What is Compensatory Afforestation?

  • The showpiece effort for extending India’s forest cover has been its compensatory afforestation programme that seeks to ensure that forest lands getting ‘diverted’ for non-forest purposes, like industrial or infrastructure development, is mandatorily accompanied by afforestation effort on at least an equal area of land.
  • While the plantation exercise on new lands cannot be compared with the fully grown forests getting diverted, compensatory afforestation — made a legal requirement through the Compensatory Afforestation Fund Act of 2016 — does ensure that newer parcels of land are earmarked for developing them as forests. Project developers, public or private, are required to fund the entire afforestation activity on these new lands.
  • The law also acknowledges the fact that newly afforested land cannot be expected to immediately start delivering the range of goods and services — timber, bamboo, fuel wood, carbon sequestration, soil conservation, water recharge, and seed dispersal — that the diverted forests were providing. As a result, project developers are also asked to pay for the Net Present Value (NPV) of the forests being cleared, based on a calculation decided by an expert committee. According to the recently revised calculations, companies have to pay NPV at rates ranging between Rs. 9.5 lakh and Rs. 16 lakh per hectare, depending on the quality of forests getting diverted.
  • Some other fees and charges are also levied. All this money is meant to be spent solely on increasing, or improving the quality of, forest cover in the country, or on works that help this objective. The money is parked in special funds created for this purpose at the Central and state levels. The money is first deposited in the Central fund, from where it gets disbursed to states where the projects are located. The Central fund can keep up to 10 per cent of the total money for spending towards administrative expenses. The rest has to be sent to the states according to their share.
  • Critics say compensatory afforestation had legitimized clearing of forests, and see it as an example of ‘green washing’. The contrary view is that since the clearing of forests for one or the other purpose cannot be entirely eliminated, compensatory afforestation is a good mechanism for attempting to make up for these losses to some extent.

Problems with the practice:

  • State governments have to prepare an annual plan of operations for afforestation work through this money. The APOs contain details of money that is intended to be spent during a financial year for specific works related to afforestation.
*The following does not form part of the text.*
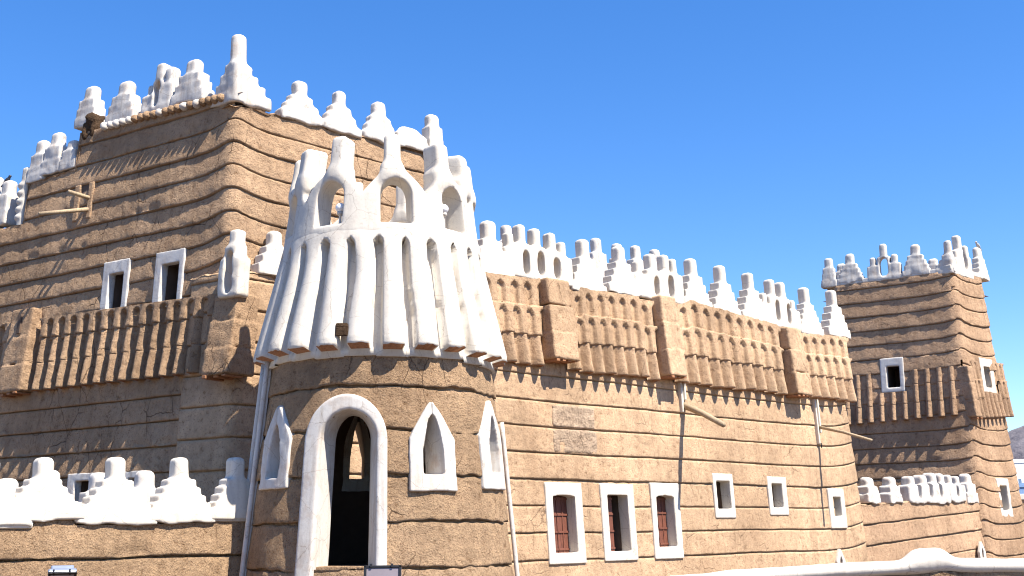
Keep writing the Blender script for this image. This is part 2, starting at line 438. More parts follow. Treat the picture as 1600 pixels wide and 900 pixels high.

Once this plan gets approval from the Compensatory Afforestation Management and Planning Authority (CAMPA) at the Central level, the state government transfers the approved amounts to the state forest departments, which then carry out the work. Government records show that APOs by the state governments have not made full utilization of the funds at their disposal, and even the money approved for this APOs has not been entirely spent.
  • Sporadically, there have also been allegations of misutilisation or diversion of these funds, and in some cases investigations have been ordered.
  • Besides the low utilization of funds, lack of availability of suitable land remains the biggest problem for compensatory afforestation, as has been brought out in The Indian Expressinvestigations as well. The land that is made available for afforestation usually cannot be used for any other purpose, and is often extremely unsuitable for growing plantations. While there are examples of some good plantations having come up, the poor quality of land poses a difficult challenge in most instances.
  • Also, while the law mandates at least an equal area of land to be provided for compensatory afforestation, rarely is a contiguous stretch of land made available for this purpose. The total area of land is often distributed over twenty or more different locations. Even if very good plantations were grown, these can never be compared to the kind of forests that often get diverted.
  • Then there are other problems as well. Activists working on the ground complain that often the plantations are monocultures, meaning they contain only one species of plants. A key element of any forest is biodiversity. Forest officials on the other hand point to biotic pressures, referring to the challenge the plantations face from nearby human habitations and cattle.